On 1 May, New Zealand’s new free trade agreement with the European Union - our fourth largest trading partner - comes into force. The enforceable commitments by the Parties under its Trade and Sustainable Development Chapter have been described as a significant step up in accountability on key sustainability issues.
This is particularly so in relation to the Parties’ commitment to “refrain from any action or omission which materially defeats the object and purpose of the Paris Agreement”, which is subject to dispute settlement provisions and potentially trade sanctions if breached.
“Our exporters should, therefore, be deeply concerned that the Fast-track Approvals Bill was not assessed for consistency with any of our free trade commitments prior to being introduced to the House,” says Gary Taylor, Chief Executive of the Environmental Defence Society (EDS).
“EDS has conducted its own detailed peer-reviewed analysis of the Bill against those commitments.
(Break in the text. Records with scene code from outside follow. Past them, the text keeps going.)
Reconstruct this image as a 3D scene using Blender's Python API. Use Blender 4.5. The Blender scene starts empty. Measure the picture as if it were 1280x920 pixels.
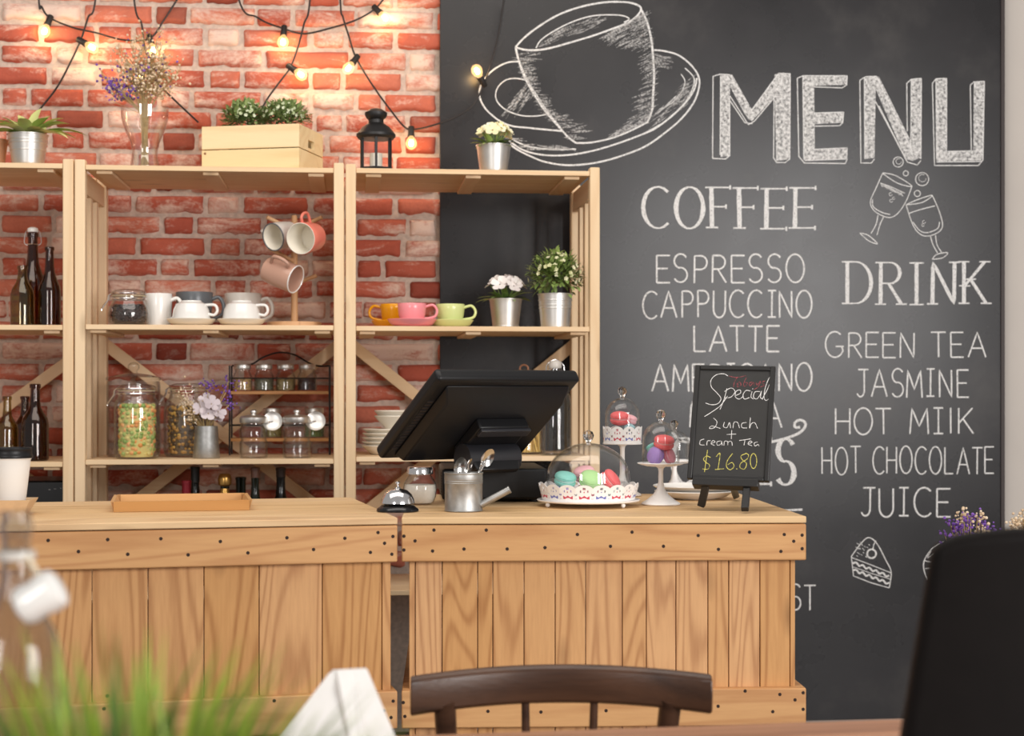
import bpy, math, random
from math import sin, cos, pi, radians as R, sqrt, atan2
from mathutils import Vector, Matrix, noise
rng = random.Random(7)
scene = bpy.context.scene
COL = scene.collection

# ------------------------------------------------------------------ camera
EYE = 1.22; FPX = 2045.0; HOR = 490.0; YAW = math.atan(0.098)
cam_d = bpy.data.cameras.new('camera'); cam = bpy.data.objects.new('camera', cam_d); COL.objects.link(cam)
cam.location = (0, 0, EYE); cam.rotation_euler = (pi/2, 0, -YAW)
cam_d.sensor_width = 36; cam_d.lens = FPX/1280*36; cam_d.shift_y = (HOR-460)/1280
cam_d.dof.use_dof = True; cam_d.dof.focus_distance = 4.1; cam_d.dof.aperture_fstop = 5.0
cam_d.clip_start = 0.05; cam_d.clip_end = 100
scene.camera = cam

# ------------------------------------------------------------------ light, world, exposure
vs = scene.view_settings
scene.display_settings.display_device = 'sRGB'
vs.view_transform = 'Standard'; vs.look = 'None'; vs.exposure = 0.0; vs.gamma = 1; vs.use_curve_mapping = False
world = bpy.data.worlds.new('world'); scene.world = world; world.use_nodes = True
world.node_tree.nodes['Background'].inputs[0].default_value = (1.0, 0.95, 0.90, 1)
world.node_tree.nodes['Background'].inputs[1].default_value = 0.34
scene.cycles.transparent_max_bounces = 32
scene.cycles.max_bounces = 10
scene.cycles.sample_clamp_indirect = 6.0
def area(name, loc, target, sx, sy, power, col):
    l = bpy.data.lights.new(name, 'AREA'); l.shape = 'RECTANGLE'; l.size = sx; l.size_y = sy; l.energy = power; l.color = col
    o = bpy.data.objects.new(name, l); COL.objects.link(o); o.location = loc
    o.rotation_euler = (Vector(target)-Vector(loc)).to_track_quat('-Z', 'Y').to_euler()
    return o
# tall window panes behind the photographer's right shoulder, and the lit ceiling above the bar
for k in range(3):
    area('window_pane_light', (2.55+k*0.80, -1.5+k*0.30, 2.0), (0.4+k*0.2, 5.0, 0.95), 0.60, 2.3, 78, (1.0, 0.97, 0.95))
area('ceiling_panel_light', (-0.3, 3.3, 3.5), (-0.3, 5.0, 0.9), 3.6, 1.6, 56, (1.0, 0.93, 0.85))
area('left_fill_light', (-2.3, -1.4, 2.2), (-0.3, 5.2, 1.0), 0.9, 1.7, 60, (1.0, 0.97, 0.95))  # added fill from front left, brightens the dark side of the metal pots

# ------------------------------------------------------------------ helpers
FW = Vector((sin(YAW), cos(YAW), 0)); RT = Vector((cos(YAW), -sin(YAW), 0)); UP = Vector((0, 0, 1)); CAMP = Vector((0, 0, EYE))
def ray(px, py): return FW + RT*((px-640)/FPX) + UP*((HOR-py)/FPX)
def at(px, py, Y):            # the point of the plane y = Y seen at a photo pixel
    d = ray(px, py); return CAMP + d*(Y/d.y)
def onz(px, py, z):           # the point of the level plane z seen at a photo pixel
    d = ray(px, py); return CAMP + d*((z-EYE)/d.z)
def dep(px, py, d): return CAMP + ray(px, py)*d
def mpp(px, Y): return Y/ray(px, HOR).y/FPX

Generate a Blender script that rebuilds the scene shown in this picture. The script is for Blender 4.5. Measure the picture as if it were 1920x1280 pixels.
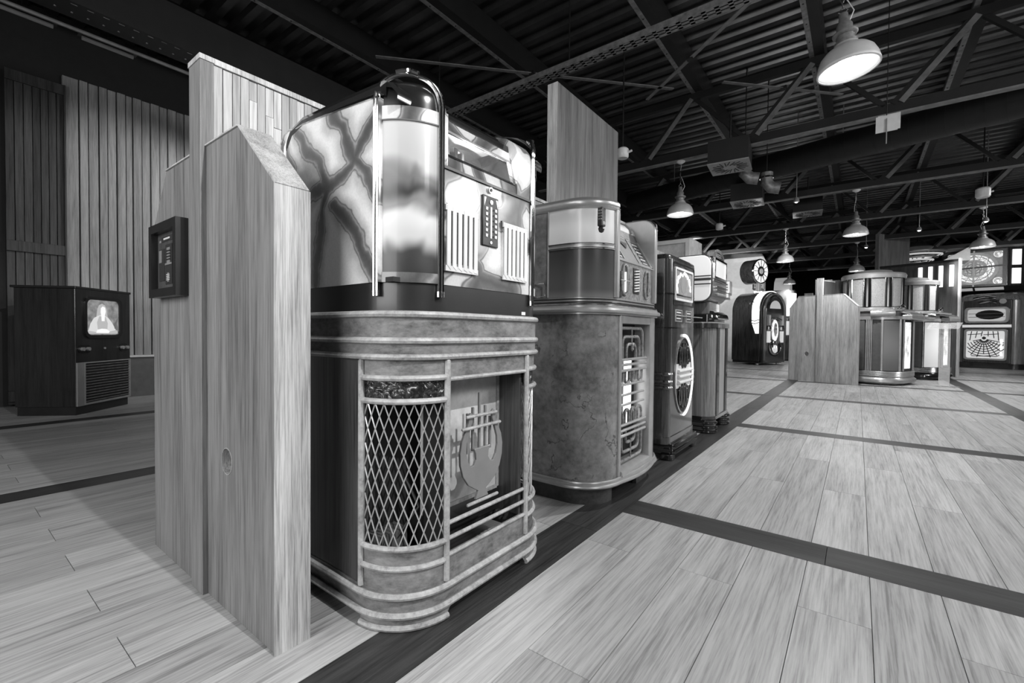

It concludes that, without significant amendment, the Bill could breach several of the legally binding commitments New Zealand has agreed to under free trade agreements with the UK, EU, and the Trans-Pacific Partnership. These include commitments:
- To provide for a high level of environmental protection and continue to improve environmental protections
- Not to weaken, reduce, waive, or otherwise derogate from environmental laws to encourage trade or investment
- To require evidence-based decision-making
- To transparency, including requiring a reasonable opportunity for interested persons, stakeholders and the other Party to review and comment on any proposed measures that might affect the free trade agreement’s environmental provisions or the free trade agreement generally
- To ensuring that all interested persons, including non-governmental organisations, have an early and effective opportunity, and an appropriate time period, to participate in and comment on the environmental impact assessment for activities related to the production (i.e. extraction / mining) of energy goods or raw materials. The definitions of “energy goods” and “raw materials” include coal, oil and gas, and a range of chemicals, minerals and metals
- To
effectively implement the multilateral environmental
agreements to which New Zealand is a party, including the
Paris Agreement and commitments with regard to nationally
determined contributions
- Under New Zealand’s free trade agreement with the EU, that obligation specifically “includes the obligation to refrain from any action or omission that materially defeats the object and purpose of the Paris Agreement” – yet there is no requirement under the Bill for projects to demonstrate how they align with New Zealand’s emissions reduction plan, budgets, climate targets, or otherwise support our country’s transition to a low emissions economy. Indeed, supporting petroleum production can be deemed to be nationally or regionally significant for the purposes of fast-track referral eligibility; and
- To:
- Fossil fuel subsidy reform
- Protect and conserve endangered species and promote the conservation and sustainable use of biodiversity
- Promote sustainable agriculture and reduce agricultural emissions
- Promote the conservation and sustainable management of forests
- Implement a precautionary, science and ecosystem-based fisheries management system, consistent with international best practice.
“Therefore when we consider, for example, whether the Bill is consistent with our commitments to ensure that New Zealand’s environmental law provides for and encourages a high level of environmental protection and continues to improve its level of environmental protection, we think that the Bill’s pro-development purpose and relegation of environmental safeguards (among other flaws) are plainly inconsistent with that obligation.
“The Bill clearly represents a significant weakening of existing environmental laws. Ministers have said that is to encourage trade. This constitutes an implicit subsidy for our exporters, a point made clearer by additional intentions to weaken freshwater and biodiversity protections to reduce costs to farmers. Free trade agreements are specifically designed to prevent such subsidies.
“In response to the proposition that New Zealand is a relatively small market and there is little risk that a counter-party would pursue enforcement action for non-compliance, we say that is a very low-integrity position for New Zealand to take, akin to ‘we can get away with it’. And it makes it very hard for us to then bring proceedings against our counterparts for any non-compliance on their part.
“It also overlooks the dynamics playing out in key export markets, where producers in those countries, particularly farmers, are struggling economically, are particularly alive to the prospect of unfair competition from foreign export markets and are looking for any justification to shut out our products. It is naïve to assume New Zealand is too small a player to matter.
“There is also the related, more critical danger of reputational harm from law that downplays environmental considerations, including climate change, excludes public input, enables species extinction, and facilitates executive overreach. These key features of the Bill’s design present a significant risk for exporters, who trade heavily on New Zealand’s ‘clean, green’ credentials.
“We need to be alert not just to legal compliance with free trade agreements, but also the perceptions of our offshore customers.
“We already have existing fast-track law that is issuing resource consent decisions within an average of around 90 days and does not imperil our trade relations or enable harm to our natural world. There is no need to place our exporters at risk,” Gary Taylor concluded.